La política agraria pensada por Sarmiento destaca su visión de una Argentina poblada por familias productoras, con tierras distribuidas en forma accesible, granjas modelo y escuelas rurales. Proponía transformar el campo en campiñas agrícolas, productivas y pobladas, integrando educación, silvicultura e industria pastoril.
Sarmiento consideraba que el latifundio era un obstáculo para el desarrollo y que el progreso debía surgir desde el trabajo local, la propiedad familiar y la cooperación entre productores
Hoy comienza a emerger un nuevo esquema de granjas familiares con vocación productiva, comunitaria y territorial. Estas granjas no son meras unidades económicas: son espacios de vida, de transmisión de saberes, de trabajo compartido. Integran agricultura, ganadería, agroindustria y afecto. Permiten diversificar la producción, adaptarse al entorno, generar empleo local y sostener el arraigo.
No compiten con el agronegocio, lo complementan, lo humanizan, lo territorializan. Y cuando se articulan en cooperativas de trabajo y producción, con planificación estratégica desde un regionalismo activo, multiplican su potencia. Porque la cooperación no es solo una forma económica: es una ética del nosotros.
Las cooperativas permiten compartir maquinaria, comercializar en conjunto, acceder a créditos, capacitarse, planificar. Pero, sobre todo, devuelven sentido. Transforman la competencia en colaboración, el aislamiento en red, la incertidumbre en horizonte. Y si el Estado municipal se involucra, si deja de ser espectador y se convierte en impulsor, el círculo se completa. Porque es desde el municipio −desde lo cercano, lo concreto, lo cotidiano− que puede nacer una nueva ruralidad.

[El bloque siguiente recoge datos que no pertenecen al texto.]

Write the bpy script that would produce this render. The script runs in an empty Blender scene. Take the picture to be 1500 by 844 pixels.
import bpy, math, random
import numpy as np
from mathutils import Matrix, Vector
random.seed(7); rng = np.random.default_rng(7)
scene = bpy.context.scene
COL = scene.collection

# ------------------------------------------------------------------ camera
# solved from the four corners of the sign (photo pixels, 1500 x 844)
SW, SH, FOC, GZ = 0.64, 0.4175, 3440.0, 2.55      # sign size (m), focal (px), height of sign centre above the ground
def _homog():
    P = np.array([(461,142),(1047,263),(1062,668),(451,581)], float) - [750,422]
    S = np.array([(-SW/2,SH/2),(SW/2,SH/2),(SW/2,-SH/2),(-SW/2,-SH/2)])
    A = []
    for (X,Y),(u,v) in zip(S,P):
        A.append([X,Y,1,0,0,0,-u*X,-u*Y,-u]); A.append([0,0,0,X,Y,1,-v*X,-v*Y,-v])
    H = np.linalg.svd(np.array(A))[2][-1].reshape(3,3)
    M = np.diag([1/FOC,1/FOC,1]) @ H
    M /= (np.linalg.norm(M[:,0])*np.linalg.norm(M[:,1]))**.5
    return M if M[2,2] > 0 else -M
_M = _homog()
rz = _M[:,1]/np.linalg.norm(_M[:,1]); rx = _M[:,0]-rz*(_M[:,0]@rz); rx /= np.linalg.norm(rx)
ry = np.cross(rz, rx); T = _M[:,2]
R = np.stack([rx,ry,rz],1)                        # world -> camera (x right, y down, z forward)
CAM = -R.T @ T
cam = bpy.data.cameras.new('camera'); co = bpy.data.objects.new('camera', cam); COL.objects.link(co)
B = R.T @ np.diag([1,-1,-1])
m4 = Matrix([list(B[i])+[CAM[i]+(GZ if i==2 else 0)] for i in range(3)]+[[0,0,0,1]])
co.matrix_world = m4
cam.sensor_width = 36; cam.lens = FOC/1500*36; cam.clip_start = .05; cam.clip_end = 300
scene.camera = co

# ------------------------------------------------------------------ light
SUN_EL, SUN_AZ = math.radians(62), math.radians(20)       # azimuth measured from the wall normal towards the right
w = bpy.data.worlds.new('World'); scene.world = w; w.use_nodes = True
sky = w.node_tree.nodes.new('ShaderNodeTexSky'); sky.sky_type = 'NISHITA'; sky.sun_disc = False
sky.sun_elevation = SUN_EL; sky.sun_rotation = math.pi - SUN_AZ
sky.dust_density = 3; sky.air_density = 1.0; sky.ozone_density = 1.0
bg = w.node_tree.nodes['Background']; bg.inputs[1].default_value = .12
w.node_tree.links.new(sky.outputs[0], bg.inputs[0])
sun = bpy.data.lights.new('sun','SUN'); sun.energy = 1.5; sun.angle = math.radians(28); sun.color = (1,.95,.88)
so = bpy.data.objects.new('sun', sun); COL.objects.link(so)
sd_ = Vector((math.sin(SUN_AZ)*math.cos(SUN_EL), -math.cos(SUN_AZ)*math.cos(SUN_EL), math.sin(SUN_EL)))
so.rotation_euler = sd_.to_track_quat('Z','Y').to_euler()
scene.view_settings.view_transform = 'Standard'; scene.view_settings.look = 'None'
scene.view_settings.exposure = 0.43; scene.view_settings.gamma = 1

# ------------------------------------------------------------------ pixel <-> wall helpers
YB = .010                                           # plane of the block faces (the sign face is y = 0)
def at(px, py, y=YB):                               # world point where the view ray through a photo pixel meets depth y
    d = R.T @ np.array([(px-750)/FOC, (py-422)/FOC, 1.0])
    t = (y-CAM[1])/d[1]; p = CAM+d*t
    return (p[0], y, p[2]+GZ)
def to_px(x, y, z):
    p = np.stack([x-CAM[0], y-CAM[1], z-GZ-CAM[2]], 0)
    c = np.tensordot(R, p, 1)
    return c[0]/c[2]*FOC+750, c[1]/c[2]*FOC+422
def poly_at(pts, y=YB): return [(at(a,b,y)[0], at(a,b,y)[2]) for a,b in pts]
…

El municipio puede facilitar tierras, acompañar procesos, comprar local, formar jóvenes, conectar saberes. Puede ser el puente entre la granja y la escuela, entre la cooperativa y el comedor, entre el productor y el vecino. Y si los municipios se organizan en regiones, si cooperan entre sí, si piensan en escala humana pero con mirada estratégica, entonces la provincia puede ponerse en marcha. Porque como decía Manuel Dorrego «los municipios son pequeños engranajes que al ponerse en movimiento mueven a la gran rueda que es la patria».
No se trata de volver al pasado sino de recuperar lo mejor de él para proyectarlo hacia adelante. De sembrar futuro con manos locales, con políticas concretas, con relatos que contagien esperanza. De poblar el campo no solo con producción, sino con comunidad. De hacer del municipio el motor, y de la región el combustible que enciende la combustión. Porque cuando el territorio se organiza desde abajo, cuando la gente vuelve a habitarlo con dignidad, cuando la producción se vincula con la vida, entonces sí, la provincia es una Comunidad Organizada.